Sunday 5 September 2010

Father of the Bride; Nacho Libre



Father of the Bride

Father of the Bride is a pleasant enough family comedy featuring Steve Martin as a father anxious about his daughter’s imminent marriage. A remake of the 1950 Spencer Tracy original, the comedy comes mainly from slapstick, Martin’s shock at the expense of having a wedding and the wealth of his new in-laws to be, and Martin Short in a scene-stealing role as the wedding planner with a faux European accent that’s so garbled it makes John Cleese’s version of French in the Holy Grail seem like an exercise in restraint.
The film pootles along pleasantly enough, although suffering from the same curse of American films and TV of the time (1991) in that it still seems stuck in the previous decade.

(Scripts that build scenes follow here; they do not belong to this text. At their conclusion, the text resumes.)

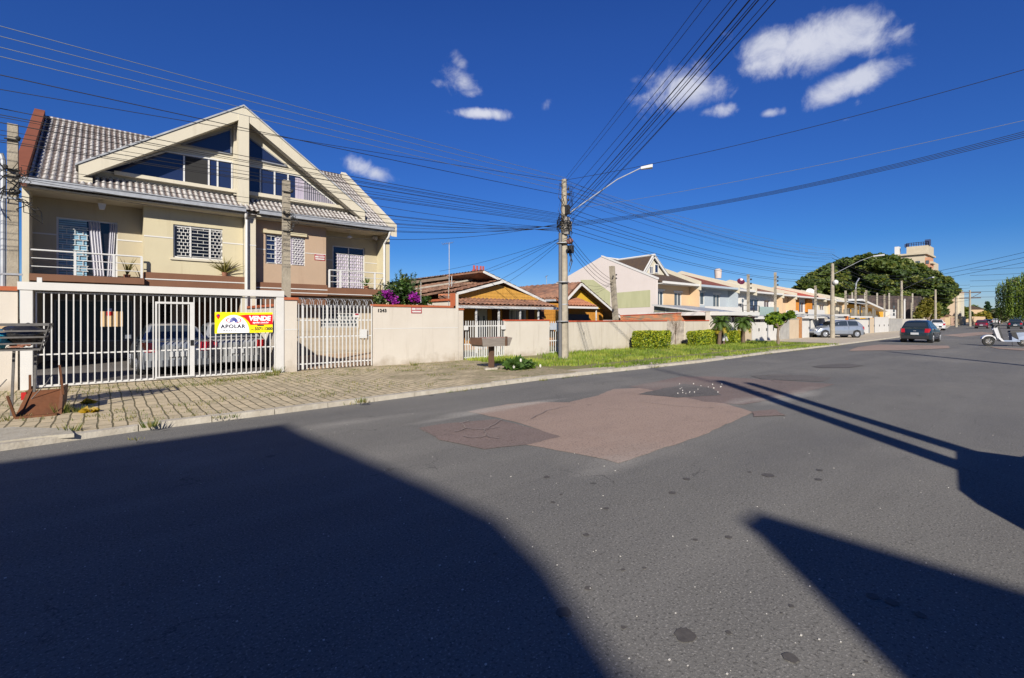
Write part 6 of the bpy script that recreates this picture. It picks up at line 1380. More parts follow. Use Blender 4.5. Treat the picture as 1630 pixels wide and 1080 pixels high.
t,_,_=rowhouse('white townhouse with bright orange wall panels and red roof',1254,1302,4.36,6.1,white,M('bright_red_roof',(.42,.08,.04),(.32,.06,.035),scale=3),[(.35,.5,2.4,3.8,'dark'),(.78,.92,2.4,3.8,'dark')],side=False,balc=(.3,.85,1.8,2.8),balm=white)
a_,b_=ex(1254),ex(1302)
for f0,f1 in ((.18,.28),(.54,.72)): MB().box(a_+(b_-a_)*f0,a_+(b_-a_)*f1,RY_-.25,RY_-.01,2.5,4.2).build('orange_panel',oran,t)
rowhouse('cream townhouse half hidden by the pole in front of the silver hatchback',1302,1318,4.3,6.0,pale,rtile,[(.2,.6,2.3,3.7,'dark')],side=True,sidem=peach)
rowhouse('pale townhouse with deep eave just right of the concrete pole',1318,1337,4.2,5.9,pale,metroof,[(.2,.5,2.3,3.7,'dark')],side=True,sidem=peach)
xs0,xs1=ex(1337),ex(1406)
t=thing('long_low_house','long golden yellow low house with pale metal roofs at the end of the row','house',((xs0+xs1)/2,RY_,0))
zt0=A(1337,482,RY_)[1]; zt1=A(1400,492,RY_)[1]
m=MB(); m.hexa([(xs0,RY_,0),(xs1,RY_,0),(xs1,RY_+9,0),(xs0,RY_+9,0),(xs0,RY_,zt0),(xs1,RY_,zt1),(xs1,RY_+9,zt1),(xs0,RY_+9,zt0)]); m.build('wall',gold,t)
m=MB(); m.hexa([(xs0-.5,RY_-1.2,zt0),(xs0+(xs1-xs0)*.55,RY_-1.2,zt0-.2),(xs0+(xs1-xs0)*.55,RY_+9.5,zt0+1.6),(xs0-.5,RY_+9.5,zt0+1.9),(xs0-.5,RY_-1.2,zt0+.15),(xs0+(xs1-xs0)*.55,RY_-1.2,zt0-.05),(xs0+(xs1-xs0)*.55,RY_+9.5,zt0+1.8),(xs0-.5,RY_+9.5,zt0+2.1)]); m.build('roof',metroof,t)
m=MB(); a=A(1372,476,RY_-1.3); b=A(1412,494,RY_-1.3); m.hexa([(a[0],RY_-1.4,a[1]-.3),(b[0],RY_-1.4,b[1]-.3),(b[0],RY_+8,b[1]-.1),(a[0],RY_+8,a[1]-.1),(a[0],RY_-1.4,a[1]),(b[0],RY_-1.4,b[1]),(b[0],RY_+8,b[1]+.2),(a[0],RY_+8,a[1]+.2)]); m.build('roof_edge',white,t)
for k in range(4):
    f=.1+.22*k; window(t,xs0+(xs1-xs0)*f,xs0+(xs1-xs0)*(f+.08),1.2,2.3,RY_-.11,white,m_glg,2)
xq=ex(1400); MB().box(xs1,ex(1416),RY_-1,RY_+5,0,A(1405,493,RY_)[1]).build('end_block',white,t)
bw_=MB(); [bw_.box(ex(1411),ex(1413.5),RY_-1.03,RY_-1.005,z,z+.5) for z in (2.2,2.9,3.6)]; bw_.build('window',m_glb,t)
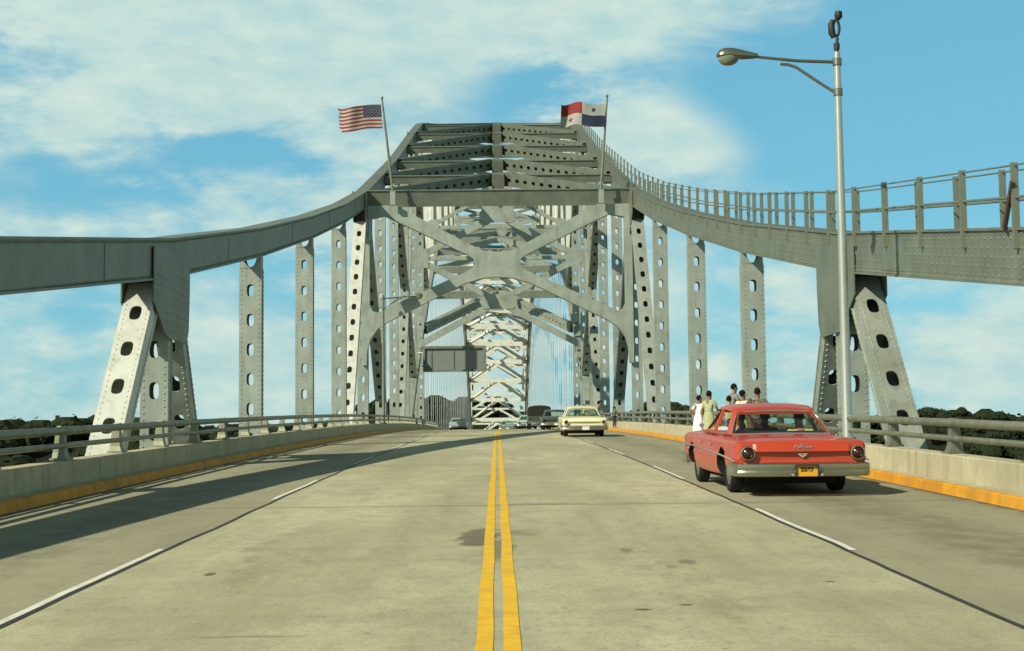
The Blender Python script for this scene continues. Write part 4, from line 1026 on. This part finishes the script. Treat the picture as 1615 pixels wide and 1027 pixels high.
person('person with black hair at the far rail, between the dark sedan and the cream car', pr(6.60, 147, KT), FE, 1.74, 'skin1', 'cl_white', 'cl_navy', 'trousers', 'lean', group='people far along the parapet')
zc_ = zr(23.3)
person('driver in white sleeves, elbow on the sill of the red car', (4.32 - .40, 23.55, zc_ + .30), 0, 1.66, 'skin2', 'cl_white', 'cl_navy', 'trousers', ('sill', 'wheel'), seated=True, group='people inside the red car')
person('dark-haired passenger in the middle of the red car', (4.32 - .02, 23.50, zc_ + .29), 0, 1.70, 'skin1', 'cl_dark', 'cl_navy', 'trousers', 'down', seated=True, group='people inside the red car')
person('passenger in cream shirt at the right of the red car', (4.32 + .38, 22.75, zc_ + .28), 0, 1.70, 'skin2', 'cl_cream', 'cl_khaki', 'trousers', 'down', seated=True, group='people inside the red car')
# ------------------------------------------------------------------ water, hills and woods
b = MB(); b.face([(-30000, -30000, -61), (30000, -30000, -61), (30000, 40000, -61), (-30000, 40000, -61)])
tag(b.build('water', 'water'), kind='structure')
random.seed(7)
def hill(name, pts, y0, depth, front, seed, tree=9.0, dens=1.0, leaf=1.5, haze=0):
    """pts: skyline (x, z) of the tree tops at distance y0; the ground falls from there to the water in front and behind."""
    xs = [p[0] for p in pts]
    def zs(x):
        if x <= xs[0]: return pts[0][1]
        for (a, za), (c, zc) in zip(pts, pts[1:]):
            if x <= c:
                f = (x - a) / (c - a); f = f * f * (3 - 2 * f); return za + (zc - za) * f
        return pts[-1][1]
    def gz(x, y):
        zt_ = zs(x) - tree * .8
        if y > y0: f = min(1, (y - y0) / depth)
        else: f = min(1, (y0 - y) / front)
        f = f * f * (3 - 2 * f)
        return -63 + (zt_ + 63) * (1 - f) + 4 * noise.noise(Vector((x * .02 + seed, y * .02, 0))) * (1 - f)
    b = MB(); nx, ny = 60, 24; X = [xs[0] + (xs[-1] - xs[0]) * i / nx for i in range(nx + 1)]; Y = [y0 - front + (front + depth) * j / ny for j in range(ny + 1)]
    V = [(x, y, gz(x, y)) for y in Y for x in X]
    b.add(V, [(j * (nx + 1) + i, j * (nx + 1) + i + 1, (j + 1) * (nx + 1) + i + 1, (j + 1) * (nx + 1) + i) for j in range(ny) for i in range(nx)])
    tag(b.build('hill', 'hill', smooth=80), kind='structure')
    c = MB(); rng = random.Random(seed); span = xs[-1] - xs[0]
    nt_ = int(span / (tree * .55) * 7 * dens)
    for k in range(nt_):
        x = xs[0] + span * rng.random()
        y = y0 + rng.random() * (-front * .5) if k % 4 else y0 + rng.uniform(-.02, .1) * depth
        z = gz(x, y); hh = tree * rng.uniform(.75, 1.1); r = hh * rng.uniform(.6, .95)
        cen = Vector((x, y, z + hh * .55)); nl = 170 if k % 4 == 0 else 60
        for q in range(nl):
            d = Vector((rng.gauss(0, 1), rng.gauss(0, 1), rng.gauss(0, 1))).normalized()
            lump = .75 + .35 * noise.noise(d * 2.2 + Vector((k, 0, 0)))
            p = cen + Vector((d.x * r, d.y * r, d.z * hh * .5)) * lump * rng.uniform(.72, .95)
            nn = (d + Vector((rng.uniform(-.6, .6), rng.uniform(-.6, .6), rng.uniform(-.3, .8)))).normalized(); a = nn.orthogonal().normalized(); bb = nn.cross(a); s_ = leaf * rng.uniform(.4, .9) * (.42 if k % 4 == 0 else .7)
            c.face([p + a * s_, p + bb * s_ * .8, p - a * s_ * .9, p - bb * s_], 1 if rng.random() < .3 else 0)
        for q in range(1):
            oc = [cen + Vector((r * .66 * math.sin(a_) * math.cos(o_), r * .66 * math.sin(a_) * math.sin(o_), hh * .36 * math.cos(a_))) for a_ in (.5, 1.1, 1.7, 2.4) for o_ in (0, 1.05, 2.09, 3.14, 4.19, 5.24)]
            c.loft([oc[q_ * 6:q_ * 6 + 6] for q_ in range(4)], 0)
    tag(c.build(name, ['leaf', 'leaf2'], smooth=None), kind='stuff')
hill('woods', [(-420, 14), (-170, 11), (-118, 7.6), (-106, 8.6), (-98, 7.6), (-90, 9.0), (-78, 7.0), (-62, 3), (-44, -6)], 330, 160, 240, 3, 6.5, 1.0, 1.2)
hill('woods', [(-420, 6), (-230, 10), (-150, 11), (-100, 13), (-66, 25), (-48, 27), (-28, 26), (-8, 27), (20, 15), (60, 6), (90, -10)], 900, 260, 420, 11, 9, .6, 2.2)
hill('woods', [(30, -8), (58, 10), (76, 17), (86, 17.5), (95, 14), (104, 9), (122, 6), (170, 5), (230, 2)], 700, 200, 300, 17, 7.5, .8, 1.8)
hill('woods', [(90, -6), (130, 3), (158, 8), (172, 10.5), (180, 10.3), (186, 12), (191, 12.2), (198, 9.5), (207, 6.5), (222, 5.2), (300, 6), (420, 9)], 600, 200, 380, 23, 7, .9, 1.6)
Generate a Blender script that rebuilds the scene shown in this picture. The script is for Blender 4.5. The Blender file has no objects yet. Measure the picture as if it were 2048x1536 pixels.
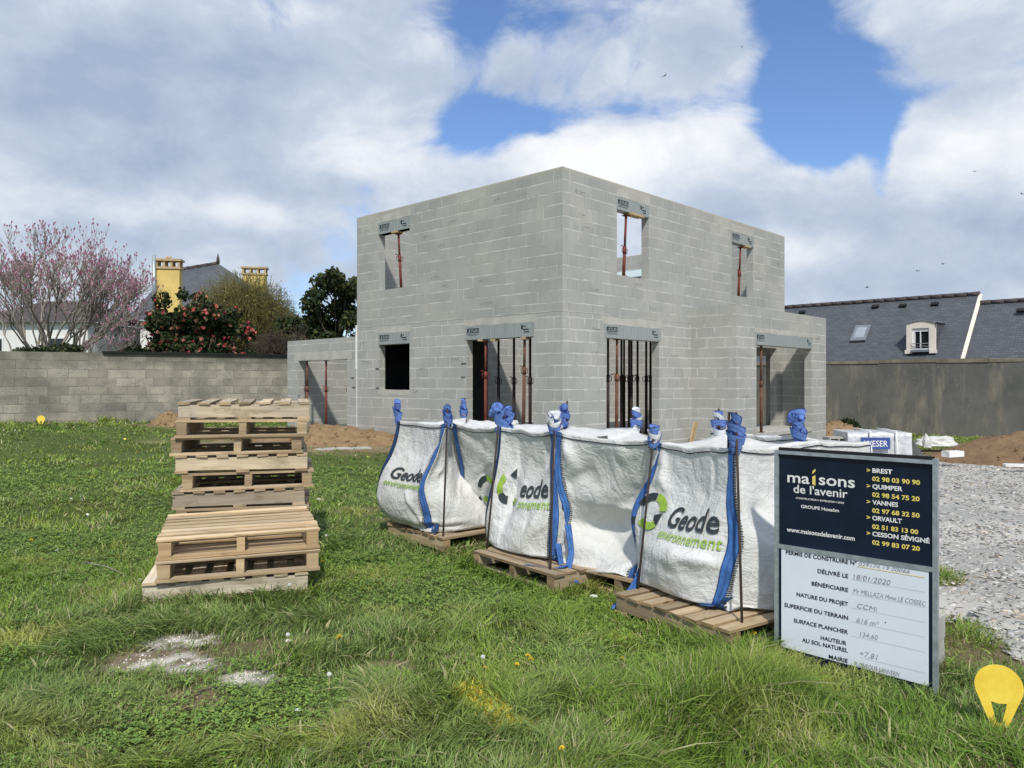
import bpy, bmesh, math, random
import numpy as np
from mathutils import Vector, Matrix

# ------------------------------------------------------------------ scene, camera, world, sun
scene = bpy.context.scene
COL = scene.collection
rad = math.radians
EYE = 1.6
FPX, CXP, CYP = 1540.0, 1024.0, 764.0      # focal length in photo pixels, horizon and centre

cam_d = bpy.data.cameras.new("camera")
cam_d.sensor_width = 36.0
cam_d.lens = 36.0 * FPX / 2048.0
cam_d.shift_y = -4.0 / 2048.0
cam_d.clip_start, cam_d.clip_end = 0.05, 3000.0
cam = bpy.data.objects.new("camera", cam_d)
cam.location = (0, 0, EYE)
cam.rotation_euler = (rad(90), 0, 0)
COL.objects.link(cam)
scene.camera = cam

scene.view_settings.view_transform = 'Standard'
scene.view_settings.look = 'None'
scene.view_settings.exposure = 0.26
scene.view_settings.gamma = 1.0

SUN_EL = rad(49.0)
SUN_TO = Vector((0.09 * math.cos(SUN_EL), -0.996 * math.cos(SUN_EL), math.sin(SUN_EL))).normalized()
sun_d = bpy.data.lights.new("sun", 'SUN')
sun_d.energy = 3.1
sun_d.angle = rad(2.5)
sun_d.color = (1.0, 0.955, 0.88)
sun = bpy.data.objects.new("sun", sun_d)
sun.rotation_euler = (-SUN_TO).to_track_quat('-Z', 'Y').to_euler()
sun.location = (0, -20, 30)
COL.objects.link(sun)

def nd(nt, t, ins=None, **props):
    n = nt.nodes.new('ShaderNode' + t)
    for k, v in props.items():
        setattr(n, k, v)
    for k, v in (ins or {}).items():
        s = n.inputs[k]
        if isinstance(v, bpy.types.NodeSocket):
            nt.links.new(v, s)
        else:
            s.default_value = v
    return n

def MA(nt, op, a, b=0.0, c=None, clamp=False):
    ins = {0: a, 1: b}
    if c is not None:
        ins[2] = c
    return nd(nt, 'Math', ins, operation=op, use_clamp=clamp).outputs[0]

def MIX(nt, f, a, b, blend='MIX'):
    n = nd(nt, 'Mix', data_type='RGBA', blend_type=blend)
    for k, v in ((0, f), (6, a), (7, b)):
        if isinstance(v, bpy.types.NodeSocket):
            nt.links.new(v, n.inputs[k])
        else:
            n.inputs[k].default_value = v if k == 0 else (tuple(v) + (1.0,))[:4]
    return n.outputs[2]

def SS(nt, x, lo, hi, a=0.0, b=1.0):
    return nd(nt, 'MapRange', {0: x, 1: lo, 2: hi, 3: a, 4: b}, interpolation_type='SMOOTHSTEP').outputs[0]

def NOISE(nt, vec, scale, detail=4.0, rough=0.55, dist=0.0):
    return nd(nt, 'TexNoise', {'Vector': vec, 'Scale': scale, 'Detail': detail, 'Roughness': rough, 'Distortion': dist}).outputs[0]

def SCALE(nt, vec, s):
    return nd(nt, 'VectorMath', {0: vec, 1: s}, operation='MULTIPLY').outputs[0]

def build_world():
    w = bpy.data.worlds.new("World")
    scene.world = w
    w.use_nodes = True
    nt = w.node_tree
    nt.nodes.clear()
    out = nd(nt, 'OutputWorld')
    tc = nd(nt, 'TexCoord').outputs['Generated']
    sx = nd(nt, 'SeparateXYZ', {0: tc})
    X, Y, Z = sx.outputs
    az = MA(nt, 'ARCTAN2', X, Y)
    el = MA(nt, 'ARCSINE', Z)
    def blob(px, py, spx, spy, amp):
        a0 = math.atan((px - CXP) / FPX)
        e0 = math.atan((CYP - py) / math.hypot(FPX, px - CXP))
        sa, se = spx / FPX, spy / FPX
        u = MA(nt, 'MULTIPLY', MA(nt, 'SUBTRACT', az, a0), 1 / sa)
        v = MA(nt, 'MULTIPLY', MA(nt, 'SUBTRACT', el, e0), 1 / se)
        d2 = MA(nt, 'ADD', MA(nt, 'MULTIPLY', u, u), MA(nt, 'MULTIPLY', v, v))
        return MA(nt, 'MULTIPLY', MA(nt, 'EXPONENT', MA(nt, 'MULTIPLY', d2, -1.0)), amp)
    def total(lst):
        s = None
        for b in lst:
            o = blob(*b)
            s = o if s is None else MA(nt, 'ADD', s, o)
        return s
    P = SCALE(nt, tc, (1.0, 1.0, 1.7))
    n1 = NOISE(nt, P, 4.6, 13.0, 0.60, 0.5)
    n2 = NOISE(nt, SCALE(nt, tc, (1.0, 1.0, 2.2)), 3.1, 7.0, 0.5, 0.4)
    n3 = NOISE(nt, SCALE(nt, tc, (1.0, 1.0, 1.6)), 9.0, 9.0, 0.6, 0.2)
    gaps = total([(950, 60, 60, 90, -.62), (1075, 50, 75, 34, -.52), (945, 245, 80, 62, -.74), (1065, 255, 80, 40, -.62),
                  (1575, 95, 55, 165, -.58), (1600, 240, 105, 78, -.74), (1700, 165, 85, 100, -.40), (1690, 268, 90, 50, -.52),
                  (1765, 340, 28, 70, -.6), (1840, 180, 55, 30, -.30), (1250, 222, 200, 28, -.40), (1180, 150, 120, 60, -.22), (1420, 200, 110, 50, -.2), (1500, 40, 50, 50, -.2)])
    fills = total([(1800, 50, 90, 90, .26), (1850, 300, 60, 30, .1), (430, 220, 480, 330, .36), (60, 380, 260, 260, .34), (1430, 120, 70, 90, .14), (200, 60, 300, 120, .2), (1000, 150, 60, 30, .12), (1330, 400, 330, 100, .42), (1300, 120, 190, 70, .20), (1900, 380, 200, 150, .34),
                   (1900, 110, 130, 120, .16), (1700, 520, 300, 130, .32), (1950, 250, 70, 40, .1)])
    dens = MA(nt, 'ADD', MA(nt, 'ADD', MA(nt, 'ADD', MA(nt, 'MULTIPLY', MA(nt, 'SUBTRACT', n1, .5), 2.1), .60), gaps), fills)
    mask = SS(nt, dens, .27, .72)
    # brightness of the cloud itself: sunlit billows against grey undersides
    lit = total([(1280, 300, 270, 65, .46), (1180, 360, 150, 60, .14), (1500, 330, 120, 60, .1), (1930, 290, 160, 65, .46),
                 (1650, 490, 130, 45, .22), (660, 210, 120, 50, .20), (760, 310, 110, 40, .24), (480, 425, 180, 30, .30), (540, 290, 110, 40, .10),
                 (120, 370, 150, 50, .16), (1290, 120, 80, 60, .08), (30, 290, 50, 30, .16), (520, 15, 240, 30, .12), (40, 40, 60, 40, .10),
                 (480, 110, 330, 50, -.40), (330, 240, 250, 70, -.16), (200, 190, 190, 70, -.32), (1700, 430, 170, 35, -.06), (1900, 450, 190, 50, -.26),
                 (330, 345, 260, 35, -.24), (1450, 430, 220, 40, -.10), (1900, 110, 150, 60, -.14), (100, 470, 280, 50, -.20),
                 (1180, 190, 200, 40, -.08), (1780, 570, 300, 40, -.20), (1400, 100, 80, 60, -.10)])
    br = MA(nt, 'ADD', MA(nt, 'ADD', MA(nt, 'MULTIPLY', MA(nt, 'SUBTRACT', n2, .5), .55),
            MA(nt, 'MULTIPLY', MA(nt, 'SUBTRACT', n3, .5), 1.15)), MA(nt, 'ADD', lit, .46))
    ramp = nd(nt, 'ValToRGB', {0: br})
    e = ramp.color_ramp.elements
    e[0].position, e[0].color = 0.05, (.37, .46, .62, 1)
    e[1].position, e[1].color = 1.0, (.96, .97, .99, 1)
    m = ramp.color_ramp.elements.new(.42); m.color = (.54, .62, .75, 1)
    m = ramp.color_ramp.elements.new(.72); m.color = (.78, .82, .89, 1)
    sky = nd(nt, 'TexSky', sky_type='NISHITA')
    sky.sun_disc = False
    sky.sun_elevation = SUN_EL
    sky.sun_rotation = math.atan2(SUN_TO.x, SUN_TO.y)
    sky.air_density, sky.dust_density, sky.ozone_density = 1.0, 0.6, 2.0
    skyc = MIX(nt, 1.0, sky.outputs[0], (.86, 1.0, 1.22), 'MULTIPLY')
    b1 = nd(nt, 'Background', {0: skyc, 1: 0.11})
    b2 = nd(nt, 'Background', {0: ramp.outputs[0], 1: 0.86})
    mx = nd(nt, 'MixShader', {0: mask, 1: b1.outputs[0], 2: b2.outputs[0]})
    nt.links.new(mx.outputs[0], out.inputs[0])
build_world()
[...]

Martin is fine but limited in his role meaning that his wry reactions are less acidic than LA Story, he’s cruising when compare to his best work but it’s not as bad as the rut he’s found himself confined to more recently as family comedies somehow dumb down and rely on OTT gags and mugging with less of the warmth and half-decent characterisation on display here.
Still, the film is all safe pastel-shades and upper middle-class wealth that is missing the kind of anarchic spark that fuelled the previous year’s Home Alone (itself a kind of counterpoint to Martin’s earlier Parenthood). Macauley Culkin’s brother Kieran, more recently shining as Scott Pilgrim’s gay roommate, plays a supporting role here as Martin’s young son and turns in a similar cutesy, knowing performance as that of his brother.




Nacho Libre

I found Nacho Libre so desperately unfunny that I had to stop watching. I don’t know if it would have been the first film I’d walked out on had a seen it in the cinema but I was quite happy to switch off during a mid-afternoon weekend TV screening. The joke is that Jack Black is a priest in training at an orphanage in Mexico who is slightly less than serious, he is treated badly by the other priests and so decides to go undercover as a luchador (masked wrestler) - Nacho Libre. He’s also inspired by the introduction of a young, pretty nun to the orphanage, so he sets out to impress her by secretly earning money wrestling to buy better food for the orphans.
Director Jared Hess achieved fame with geek-tastic Napoleon Dynamite, but while the skewed slacker humour still just about clung to a realistic setting, his next feature is larger than life with Black in his more common Tenacious D ego-mode than the comparatively measured performances of the likes of Margot at the Wedding. The problem is, Black only shines in films that are half-decent in the first place, but aside from the setting most of the ideas in Nacho Libre are tired. Maybe it picked up for a giddy climax in the last twenty minutes but I very much doubt it.

1 comments:

Alex said...

Nacho Libre is one of the worst films I have every seen, almost as bad as Sex in the City 2! I'm glad you agree as my friends were hyping it up somewhat for some strange reason :/.